Following a year where implementation of even the truncated Annual Development Plan (ADP) was poor compared to recent years, the government was able by its direct and indirect brute majority to push through Tk 150 billion (15,000 crore) plus Appropriations bill. Why such a high bill was required to tide over expenses until the end of the month hasn't been explained in terms of breakdown or necessity. All we have been told is bulk expenses have been earmarked for the information and communication technology (ICT), Roads and Bridges and the Prime Minister's Office. This after several requests for additional project costs were turned down.

Each year the Finance Minister's briefcase contains both budget proposals and a short-list of anticipated horse-trading essentials. Last year, the minister looked positively bewildered when the

Prime Minister deviated from the script by requesting a two-year postponement of the VAT Act, that was the corner-stone of the ambitious budget. She did so in accepting that some elements of the Act wore thin and there was a negative backlash not just from media but also parliament members. It was good in respecting popular opinion; bad for the economy. The National Board of Revenue was tasked with finding alternative sources for the Tk 200 billion (20,000 crore) that the VAT Act proposed to bring in and have quietly not succeeded.

The enthusiasm has obviously waned. Pre-budget, almost as if a softener, the minister disclosed his major proposals. In so doing he took a romantic element out of the equation. As the post-budget FE editorial aptly put, novelty has been passed by. For the philosophically inclined, there's been little on the subject of indeed firm steps to recover bad debt, chase those who have since absconded and measures to prevent siphoning of bank capital. There has hardly been any reference to where this budget stands in terms of the five-year plan targets. It leaves parliamentarians to be lobbied to gain further changes, mostly downwards in tax measures. And one of the major bones of contention for the private sector, the excessive discretionary power of the taxman, has been increased and widened.

That essentially leaves the horse-trading list.
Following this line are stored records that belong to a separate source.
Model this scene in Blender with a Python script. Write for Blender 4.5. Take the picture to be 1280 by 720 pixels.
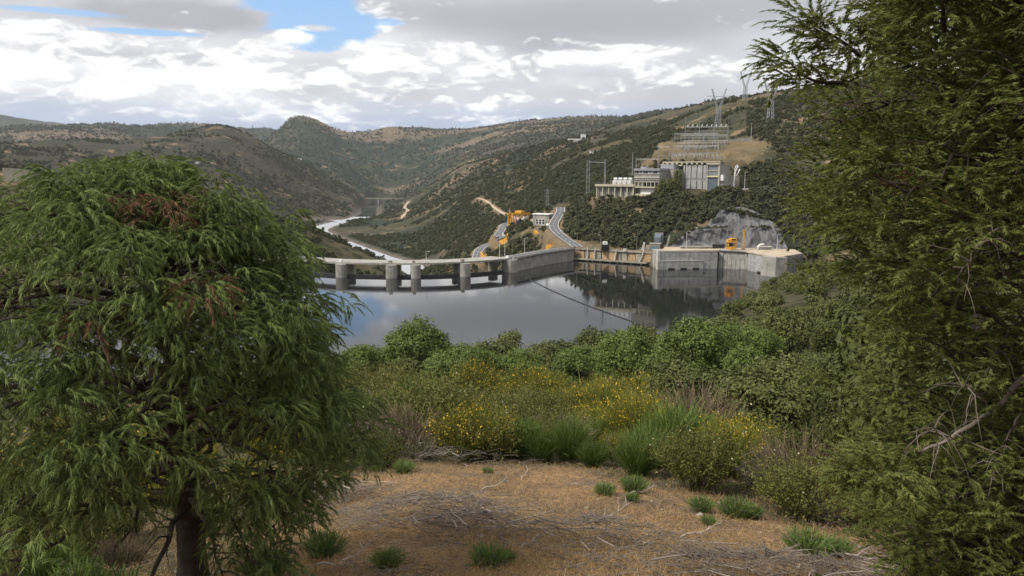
import bpy, math, random
import numpy as np
from mathutils import Vector, Matrix

R = math.radians
PI = math.pi
random.seed(11)
rng = np.random.default_rng(11)
scene = bpy.context.scene
for o in list(bpy.data.objects):
    bpy.data.objects.remove(o)
COL = scene.collection

# ------------------------------------------------------------------ camera
F = 985.0                      # focal length in pixels of a 1280 wide picture
PITCH = R(8.4)
cd = bpy.data.cameras.new('camera')
cam = bpy.data.objects.new('camera', cd)
COL.objects.link(cam)
cam.location = (0, 0, 0)
cam.rotation_euler = (PI / 2 - PITCH, 0, 0)
cd.sensor_width = 36.0
cd.lens = 36.0 * F / 1280.0
cd.clip_start = 0.05
cd.clip_end = 40000
scene.camera = cam

# ------------------------------------------------------------------ colour management
scene.view_settings.view_transform = 'Standard'
scene.view_settings.look = 'None'
scene.view_settings.gamma = 1.0
scene.view_settings.use_curve_mapping = False
scene.view_settings.exposure = 0.56
scene.render.engine = 'CYCLES'
scene.cycles.max_bounces = 6
scene.cycles.diffuse_bounces = 3
scene.cycles.glossy_bounces = 3
scene.cycles.transmission_bounces = 3
scene.cycles.volume_bounces = 0
scene.cycles.use_denoising = True

# ------------------------------------------------------------------ world: sky with broken cloud
SUN_EL, SUN_AZ = R(50), R(-112)          # azimuth from +y towards +x
world = bpy.data.worlds.new('World')
scene.world = world
world.use_nodes = True


class NT:
    """small helper for wiring node trees"""
    def __init__(self, tree):
        self.t = tree
        self.n = tree.nodes
        self.l = tree.links

    def node(self, kind, **kw):
        n = self.n.new(kind)
        for k, v in kw.items():
            setattr(n, k, v)
        return n

    def put(self, sock, v):
        if hasattr(v, 'is_output'):
            self.l.new(v, sock)
        elif v is not None:
            if hasattr(sock.default_value, '__len__') and not hasattr(v, '__len__'):
                v = (v,) * len(sock.default_value)
            if hasattr(sock.default_value, '__len__') and len(sock.default_value) == 4 and len(v) == 3:
                v = tuple(v) + (1,)
            sock.default_value = v

    def math(self, op, a, b=None, c=None, clamp=False):
        n = self.node('ShaderNodeMath', operation=op, use_clamp=clamp)
        for s, v in zip(n.inputs, (a, b, c)):
            self.put(s, v)
        return n.outputs[0]

    def vmath(self, op, a, b=None):
        n = self.node('ShaderNodeVectorMath', operation=op)
        for s, v in zip(n.inputs, (a, b)):
            self.put(s, v)
        return n.outputs[0]

    def step(self, x, lo, hi):
        n = self.node('ShaderNodeMapRange', interpolation_type='SMOOTHSTEP')
        self.put(n.inputs[0], x)
        self.put(n.inputs[1], lo)
        self.put(n.inputs[2], hi)
        return n.outputs[0]

    def lin(self, x, lo, hi, a=0.0, b=1.0):
        n = self.node('ShaderNodeMapRange')
        for s, v in zip(n.inputs, (x, lo, hi, a, b)):
            self.put(s, v)
        return n.outputs[0]

    def mix(self, f, a, b):
        n = self.node('ShaderNodeMix', data_type='RGBA')
        self.put(n.inputs[0], f)
        self.put(n.inputs[6], a)
        self.put(n.inputs[7], b)
        return n.outputs[2]

    def noise(self, vec, scale, detail=4, rough=0.55, dist=0.0):
        n = self.node('ShaderNodeTexNoise')
        self.put(n.inputs['Vector'], vec)
        n.inputs['Scale'].default_value = scale
        n.inputs['Detail'].default_value = detail
        n.inputs['Roughness'].default_value = rough
        n.inputs['Distortion'].default_value = dist
        return n.outputs[0]


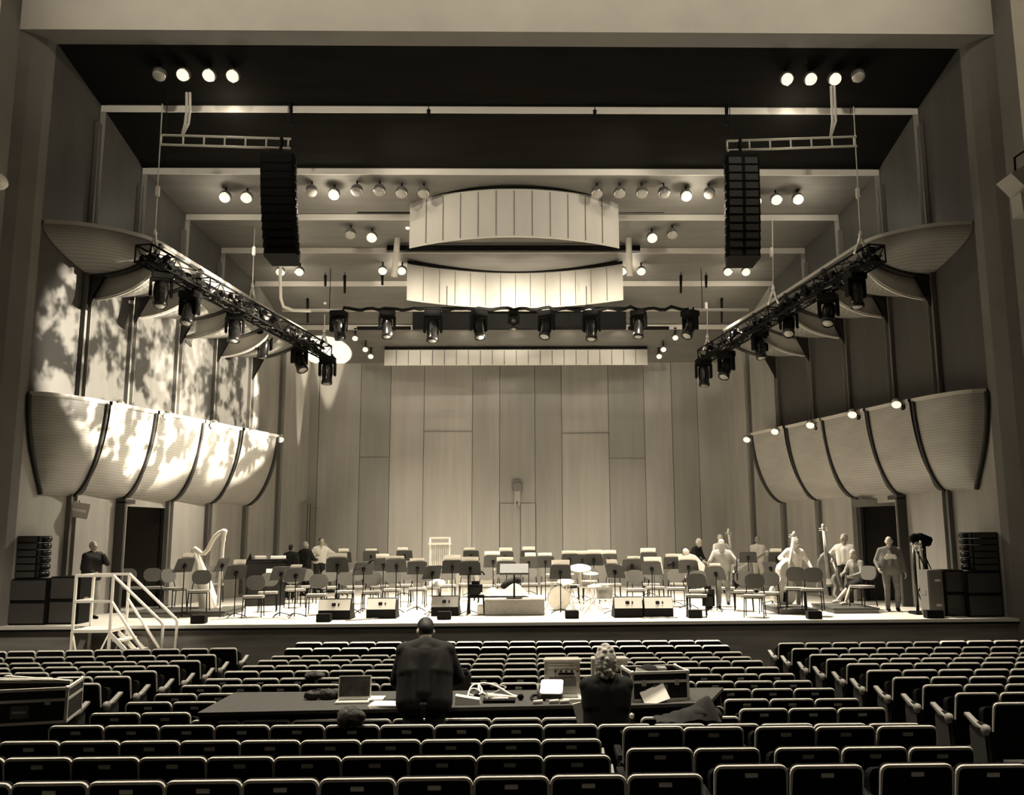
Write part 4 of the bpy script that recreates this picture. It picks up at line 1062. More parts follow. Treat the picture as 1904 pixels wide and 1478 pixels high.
# keyboard (celesta) at left with white part on its desk
p = atz(492, 1126, 0)
t = thing('upright_keyboard', 'black upright keyboard instrument with white score at left of stage', 'keyboard instrument', (p.x, p.y, 0), R(14))
b = MB(); b.box((0, .15, .62), (1.02, .45, 1.05), bev=.02); b.box((0, .15, .05), (1.02, .45, .1)); b.build('case', 'blackgloss', t)
b = MB(); b.box((0, .15, 1.19), (1.08, .5, .05), bev=.01); b.box((.0, .0, 1.13), (1.06, .04, .05)); b.build('lid', 'black', t)
b = MB(); b.prism([(-.5, 0), (-.38, 0), (-.42, .18)], .3, Matrix.Translation((0, .15, 1.21))); b.build('lid_prop', 'black', t)
b = MB(); b.box((0, -.12, .70), (.96, .2, .04)); b.build('keybed', 'black', t)
b = MB(); b.box((0, 0, .13), (.34, .015, .25), rot=Euler((-.2, 0, 0)).to_matrix()); o = b.build('score', 'paper'); o.location = (p.x + .22, p.y - .17, .72); tag(o, 'white open score on the black keyboard instrument', 'sheet music')
for i, dx in enumerate((-.22, .26)):
    b = MB(); b.box((0, 0, .04), (.30 if i == 0 else .4, .24, .08), bev=.006); o = b.build('paper_stack', 'paper'); o.location = (p.x + dx, p.y + .2, 1.225); o.rotation_euler.z = .3; tag(o, 'white paper stack on top of the keyboard instrument, %s' % ('left one' if i == 0 else 'right one'), 'papers', 'papers on the keyboard')
# low table with glasses at rear left
p = atz(583, 1114, 0)
t = thing('side_table', 'narrow dark table in front of the people at rear left', 'table', (p.x, p.y, 0))
b = MB(); b.box((0, 0, .74), (1.5, .5, .04), bev=.008); b.build('table_top', 'black', t)
for sx in (-1, 1):
    for sy in (-1, 1): b = MB(); b.cyl((sx * .7, sy * .2, .73), (sx * .7, sy * .2, 0), .02, .02, 6); b.build('leg', 'black', t)
# harp
hp = atz(392, 1139, 0)
t = thing('harp', 'large bright concert harp at left of stage', 'harp', (hp.x, hp.y, .0), R(-4))
H = at(405, 986, hp.y).z
b = MB(); b.lathe([(.10, .0), (.12, .05), (.07, .12), (.045, .2), (.042, H - .3), (.06, H - .22), (.05, H - .15), (.075, H - .06), (.085, H), (.05, H + .03), (0, H + .04)], (.17, 0, 0), (.03, 0, 1), 14); b.build('column', 'white', t)
def tapered(pts, wd):
    b = MB(); rows = []
    for (x, z), w, d in wd: rows.append([(x - d, -w, z), (x + d, -w, z), (x + d, w, z), (x - d, w, z)])
    b.grid(rows, close=True, smooth=True); return b
b = tapered(None, [((-.02, .02), .24, .17), ((-.08, .3), .22, .15), ((-.20, .75), .16, .11), ((-.36, 1.2), .10, .07), ((-.47, 1.45), .06, .05)]); b.face([(-.52, -.06, 1.45), (-.42, -.06, 1.45), (-.42, .06, 1.45), (-.52, .06, 1.45)]); b.build('soundbox', 'white', t)
b = MB(); b.tube([(-.50, 0, 1.42), (-.53, 0, 1.5), (-.48, 0, 1.545), (-.40, 0, 1.49), (-.32, 0, 1.42), (-.24, 0, 1.42), (-.15, 0, 1.52), (-.09, 0, 1.66), (0, 0, 1.82), (.12, 0, H - .05), (.22, 0, H - .01)], [.04, .05, .055, .055, .05, .05, .055, .055, .055, .05, .045], 10); b.build('neck', 'white', t)
b = MB(); b.box((.04, 0, .07), (.42, .36, .14), bev=.03); b.build('base', 'white', t)
for i in range(16):
    k = i / 15; top = Vector((-.38 + .5 * k, 0, 1.44 + (H - .10 - 1.44) * k ** 1.5)); bot = Vector((-.34 + .36 * k, 0, 1.18 - 1.0 * k))
    b = MB(); b.cyl(bot, top, .0035, .0035, 4); b.build('string', 'lip', t)
# basses and cello
def bass(name, label, loc, rz, tilt, s, m, cat='double bass', roll=0.0):
    t = thing(name, label, cat, loc, rz); t.rotation_euler = (tilt, roll, rz)
    half = [(0, .20), (.12, .21), (.24, .26), (.31, .38), (.31, .50), (.25, .62), (.19, .72), (.18, .80), (.21, .90), (.24, 1.0), (.22, 1.12), (.14, 1.24), (.05, 1.31), (0, 1.32)]
    out = [(x * s, z * s) for x, z in half] + [(-x * s, z * s) for x, z in half[-2:0:-1]]
    b = MB(); n = len(out); rings = []
    for (k, y) in ((.90, -.125), (.98, -.10), (1, -.09), (1, .09), (.98, .11), (.88, .14)):
        rings.append([(x * k, y * s, (z - .7 * s) * k + .7 * s) for x, z in out])
    b.grid(rings, close=True, smooth=False); b.face(rings[0]); b.face(rings[-1]); b.build('body', m, t)
    b = MB(); b.tube([(0, -.13 * s, .80 * s), (0, -.13 * s, 1.3 * s), (0, -.08 * s, 1.86 * s)], [.045 * s, .04 * s, .032 * s], 8); b.build('neck', m, t)
    b = MB(); b.tube([(0, -.06 * s, 1.84 * s), (0, -.04 * s, 1.95 * s), (0, -.08 * s, 2.0 * s), (0, -.11 * s, 1.96 * s), (0, -.08 * s, 1.93 * s)], [.04 * s, .035 * s, .03 * s, .026 * s, .02 * s], 8)
    for z in (1.86, 1.91): b.cyl((-.10 * s, -.06 * s, z * s), (.10 * s, -.06 * s, z * s), .012 * s, .012 * s, 6)
    b.build('scroll', 'wood_light', t)
    b = MB(); b.prism([(-.07 * s, .52 * s), (.07 * s, .52 * s), (.05 * s, .66 * s), (-.05 * s, .66 * s)], .012, Matrix.Translation((0, -.19 * s, 0))); b.build('bridge', 'wood_light', t)
    b = MB(); b.prism([(-.03 * s, .24 * s), (.03 * s, .24 * s), (.05 * s, .48 * s), (-.05 * s, .48 * s)], .014, Matrix.Translation((0, -.16 * s, 0))); b.build('tailpiece', 'black', t)
    for i in range(4):
        x = (-.024 + .016 * i) * s; b = MB(); b.tube([(x * 1.5, -.17 * s, .46 * s), (x * 1.5, -.205 * s, .66 * s), (x, -.12 * s, 1.84 * s)], .003 * s, 4); b.build('string', 'steel', t)
    b = MB(); b.cyl((0, 0, .21 * s), (0, 0, 0), .01 * s, .008 * s, 6); b.build('endpin', 'steel', t)
    return t
p = atz(1455, 1140, 0); bass('double_bass', 'pale varnished double bass leaning to the right, held by a player', (p.x, p.y + .25, .0), R(10), R(-8), .97, 'wood_light', roll=R(17))
p = atz(1546, 1126, 0); bass('double_bass', 'dark upright double bass with bright scroll near the right doorway', (p.x, p.y, 0), R(-20), R(-3), 1.02, 'wood_brown', roll=R(-3))
p = atz(1572, 1096, .7); bass('cello', 'small dark cello leaning beside the seated woman', (at(1567, 1120, 22.6).x, 22.6, .1), R(10), R(-10), .55, 'wood_brown', 'cello', roll=R(-8))
bass('double_bass', 'pale double bass tilted flat behind the woman in grey top', (at(1332, 1075, 26.6).x, 26.6, .45), R(0), R(-6), .92, 'wood_bass', roll=R(62))
bass('double_bass', 'upright double bass with bright scroll behind the group at right', (at(1362, 1075, 27.6).x, 27.6, 0), R(5), R(-3), .98, 'wood_bass', roll=R(-2))
# loose things on the stage floor
for i, (u, v, w) in enumerate([(1325, 1142, .4), (790, 1125, .3), (1095, 1128, .25)]):
    p = atz(u, v, 0); b = MB(); b.box((0, 0, .01), (w, .25, .02), bev=.004); o = b.build('floor_paper', 'paper'); o.location = p; tag(o, 'white papers lying on the stage floor, %s' % ['near the woman in grey top', 'left of the tilted cymbal', 'by the drum kit'][i], 'papers')
for i, (u0, v0, u1, v1) in enumerate([(640, 1156, 720, 1150), (1196, 1151, 1262, 1150), (1755, 1150, 1800, 1148), (84, 1160, 100, 1150)]):
    p = atz(u0, v0, 0); q = atz(u1, v1, 0); b = MB(); rr = random.Random(i)
    pts = [(q - p) * (k / 12) + Vector((0, rr.uniform(0, .12), .015 + (.10 * math.sin(k) ** 2 if i == 3 else 0))) for k in range(13)]
    b.tube(pts, .014, 6); o = b.build('floor_cable', 'grey'); o.location = p + Vector((0, .05, 0)); tag(o, 'loose cable on the stage floor %s' % ['before the left pair of wedge monitors', 'before the right pair of wedge monitors', 'before the right loudspeaker stack', 'before the left loudspeaker stack'][i], 'cable')
def mic_stand(label, u, v, h):
    p = atz(u, v, 0); t = thing('microphone_stand', label, 'microphone stand', p)
    b = MB(); b.cyl((0, 0, 0), (0, 0, h), .011, .009, 8); b.build('pole', 'black', t); legs3(t, .25, .12, 3, 'black')
    b = MB(); b.tube([(0, 0, h), (.2, 0, h + .06), (.38, 0, h + .2)], .008, 6); b.build('boom', 'black', t)
    b = MB(); b.cyl((.36, 0, h + .17), (.46, 0, h + .26), .03, .03, 8); b.build('microphone', 'black', t)
mic_stand('black boom microphone stand right of the right wedge pair', 1218, 1128, .85)
mic_stand('black boom microphone stand left of the wedge monitors', 655, 1140, 1.0)
t = None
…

Tax increases have been proposed on expensive items and reconditioned vehicles whereas online commerce hasn't had any VAT imposed. Apparently, the increase suggested in the budget speech was a 'printing' error. Garments Manufacturers will now have to focus on getting sectoral proposed tax increases pulled down rather than think of further sops. And the most supported but economically silly prospect of unchanged tax in smoking products has no doubt been left as a last-ditch measure.